Infrastructure Requirements for Business-class Web Services
A Position Paper for the W3C Workshop on Web Services
11-12 April 2001, San Jose CA - USA
Jason Douglas
Grand Central Networks, Inc.
E-mail: [email protected]
Introduction
Today, the Web is comprised of an immense and robust ecology of sites. This incredible scale and diversity was made possible by the foundation of open standards set forth by the W3C and others (HTTP, HTML, etc.). However, even with this dynamic and flexible framework, the addition of specialized standards such as SSL and third-party services such as certificate authorities were required to provide the kind of security and integrity necessary for business to be conducted over the Web.

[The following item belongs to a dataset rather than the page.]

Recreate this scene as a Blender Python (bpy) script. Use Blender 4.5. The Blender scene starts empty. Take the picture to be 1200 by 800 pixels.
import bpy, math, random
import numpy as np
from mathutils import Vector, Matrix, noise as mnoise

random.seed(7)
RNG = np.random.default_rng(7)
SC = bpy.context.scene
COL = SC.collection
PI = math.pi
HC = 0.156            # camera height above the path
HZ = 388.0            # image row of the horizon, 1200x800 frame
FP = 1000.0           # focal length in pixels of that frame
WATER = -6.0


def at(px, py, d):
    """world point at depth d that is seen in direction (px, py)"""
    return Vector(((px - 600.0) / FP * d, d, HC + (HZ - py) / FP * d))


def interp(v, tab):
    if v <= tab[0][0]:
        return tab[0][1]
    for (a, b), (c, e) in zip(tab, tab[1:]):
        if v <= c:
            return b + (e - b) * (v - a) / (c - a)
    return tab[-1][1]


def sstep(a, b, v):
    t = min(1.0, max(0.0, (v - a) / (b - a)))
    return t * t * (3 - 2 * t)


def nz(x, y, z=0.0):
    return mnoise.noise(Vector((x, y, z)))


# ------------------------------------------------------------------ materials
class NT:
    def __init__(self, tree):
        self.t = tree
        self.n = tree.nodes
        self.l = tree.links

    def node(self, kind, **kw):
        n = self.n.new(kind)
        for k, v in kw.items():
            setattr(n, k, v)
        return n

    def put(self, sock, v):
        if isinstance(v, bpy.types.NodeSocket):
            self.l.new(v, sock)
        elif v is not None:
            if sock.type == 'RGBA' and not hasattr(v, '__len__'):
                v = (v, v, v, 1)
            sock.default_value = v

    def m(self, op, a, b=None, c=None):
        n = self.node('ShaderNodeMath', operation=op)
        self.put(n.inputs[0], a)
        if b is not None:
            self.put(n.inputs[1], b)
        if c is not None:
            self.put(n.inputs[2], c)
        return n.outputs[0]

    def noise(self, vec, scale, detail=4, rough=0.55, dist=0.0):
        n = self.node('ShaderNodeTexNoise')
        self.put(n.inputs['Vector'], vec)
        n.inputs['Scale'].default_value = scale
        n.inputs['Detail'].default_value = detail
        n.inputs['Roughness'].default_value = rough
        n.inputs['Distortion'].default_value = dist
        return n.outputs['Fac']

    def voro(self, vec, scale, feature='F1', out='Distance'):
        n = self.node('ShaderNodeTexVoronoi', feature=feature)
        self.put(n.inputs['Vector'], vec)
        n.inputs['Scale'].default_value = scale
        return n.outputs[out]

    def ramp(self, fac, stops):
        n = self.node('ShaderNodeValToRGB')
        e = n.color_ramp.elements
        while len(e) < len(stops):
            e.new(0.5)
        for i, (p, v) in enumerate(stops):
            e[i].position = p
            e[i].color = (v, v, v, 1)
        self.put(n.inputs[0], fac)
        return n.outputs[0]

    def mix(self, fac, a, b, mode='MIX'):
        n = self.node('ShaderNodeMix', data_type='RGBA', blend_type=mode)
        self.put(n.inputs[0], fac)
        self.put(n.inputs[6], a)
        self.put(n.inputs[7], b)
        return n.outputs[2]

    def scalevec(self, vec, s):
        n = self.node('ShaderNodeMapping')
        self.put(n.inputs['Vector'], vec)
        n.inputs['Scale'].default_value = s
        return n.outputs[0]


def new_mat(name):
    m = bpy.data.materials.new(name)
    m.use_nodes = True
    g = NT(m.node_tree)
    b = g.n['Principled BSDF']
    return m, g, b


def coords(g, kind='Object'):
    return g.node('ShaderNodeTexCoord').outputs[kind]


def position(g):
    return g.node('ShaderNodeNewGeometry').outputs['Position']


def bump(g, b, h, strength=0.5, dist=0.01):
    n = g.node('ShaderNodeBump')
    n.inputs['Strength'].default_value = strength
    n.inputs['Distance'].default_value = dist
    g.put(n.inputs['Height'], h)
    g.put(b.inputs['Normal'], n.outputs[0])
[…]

As we embark on this next generation of the Internet, web services, we believe a similar ecology will evolve. Again, a solid foundation is being laid with the SOAP, UDDI, and WSDL standards. But if web services are to avoid being relegated to the world of anonymous content services and become the standard model for application-to-application interaction over the Internet, the business-class issues of security, transaction, logging and management must be addressed.
Requirements
Security
During the growth of the consumer Internet, the goal of site publishers was often to attract traffic from countless, anonymous users. As business migrates to web services, however, a very different goal emerges - securely managing interactions with known and authenticated entities and protecting business data from unknown or untrusted parties. As the ecology grows, the corporation's ability to efficiently manage potentially thousands of trust relationships becomes essential.
- Identity and Authentication. Consumers and publishers of Web services must be certain that the parties with which they interact are authenticated and that the information exchanged stays private. Therefore, a unified security model must exist to verify identities and authenticate consumers and publishers.
- Trust Management. As corporations grow to rely on Web services and begin to externalize business APIs, a greater level of security management is required. In many conceivable scenarios, third parties will begin to operate on behalf of other entities. Additionally, as interactions become more complex and involve numerous Web services, the ability to manage complicated multi-tiered trust relationships becomes paramount. We believe that any unified security framework for Web services must empower consumers and publishers to manage detailed trust relationships.
Transactions
Businesses who have attempted mission-critical transactions over the open Internet have found life difficult. As it stands today, the open Internet does not provide the reliability, stability and integrity required for business transactions. Despite recent advances, private VANs and frame-relay connections remain popular. In order for businesses to become attracted to Web services, these inadequacies must be overcome. Much as Federal Express provides guaranteed package delivery and non-repudiation in the real world, third parties should emerge to provide such guarantees for web services.
- Guaranteed Delivery. Organizations must be comfortable that messages sent will be delivered in order to build important systems using Web services.
- Non-Repudiation. An independent third party must testify to the successful delivery of messages between parties and Web services.
- Only-Once Delivery. Messages must be delivered once, and only once.
Logging
In addition to these transactional integrity features, both producers and consumers of web services are going to require authoritative metrics by which they can track, monitor and report on the interactions between web services. If web services publishers wish to charge for use of their services, the ability to measure with certainty when and by whom a web service was consumed becomes especially important. Also, in complex interactions that may involve many services that are each operated by different organizations, it becomes impossible for authoritative tracking to be done by each of the services themselves as they no longer have visibility into the entire live of the message.
- Tracking. Real-time knowledge of the current state of a message or request. This ability increases in importance when data is being exchanged between web services asynchronously.
- Monitoring. Continuous visibility into performance metrics and notifications of any irregularities.
- Reporting. Ability to summarize and analyze interaction histories.
Management
To date, much of the development work in web services has been experimental or exploratory in nature. As the web services ecology grows in both diversity and scale, however, publishers will require the ability to manage how their web services are consumed and consumers will require the ability to manage and orchestrate their interactions with web services.
- Access management. The ability for publishers to control access to their web services based on windows of availability and trust relationships.
- Performance management. The ability for publishers to differentiate the quality of service offered to various consumers based on service-level agreements. This requires both the ability to prioritize the processing of requests based on the knowledge of the type of request, who is making it, and the urgency behind it.
- Context management. For complex processes involving multiple parties, web services will require the current interaction context to be carried forward to each participating service, just as the STDIN, STDOUT, and STDERR buffers carry the context forward between applications piped together on the UNIX command line.
Grand Central Networks is eager to work with the W3C and its member organizations to make sure that a robust ecology of providers emerges to address these requirements.